Some true/false questions on absolute values

Decide whether the following are true or false.

$x < 5 \implies |x| < 5$ .
$|x-5| < 2 \implies 3 < x < 7$ .
$|1 + 3x| \leq 1 \implies x \geq -\frac{2}{3}$ .
$|x-1| = |x-2|$ is not satisfied by any $x \in \mathbb{R}$ .
For all $x \in \mathbb{R}_{>0}$ there exists a $y \in \mathbb{R}_{>0}$ such that $|2x+y| = 5$ .

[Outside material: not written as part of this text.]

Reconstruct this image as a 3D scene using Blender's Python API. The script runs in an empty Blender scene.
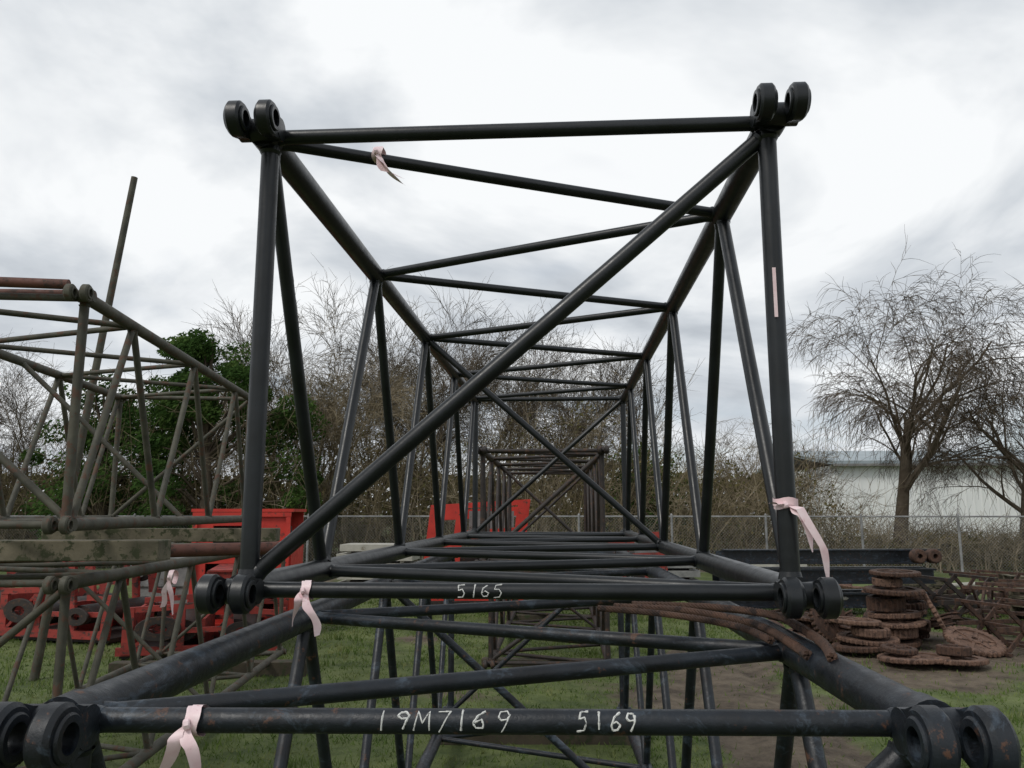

False. Let $x = -6$ , then $x < 5$ , but $|x| = |-6| = 6 > 5$ .
True.

$|x-5| < 2 \ \implies \ -(x-5) < 2 \qquad \text{and} (x-5) < 2$

Hence,

$x >3 \qquad \text{and} x < 7.$

This means $3 < x < 7$ .
True.

$|1+3x| \leq 1 \ \implies \ -\frac{2}{3} \leq x \leq 0 \ \implies \ -\frac{2}{3} \leq x.$
False. This equality is true for $x = \frac{3}{2}$ since

$\left| \frac{3}{2} - 1 \right| = \frac{1}{2} \qquad \text{and} \qquad \left| \frac{3}{2} - 2 \right| = \frac{1}{2}.$
False. Take $x = 3$ , then

$|2x+y| = 5 \ \implies \ |6+y| = 5 \ \implies \ y=-11 \text{ or } y = -1.$

Hence, $y < 0$ in either case and so $y \notin \mathbb{R}_{>0}$ .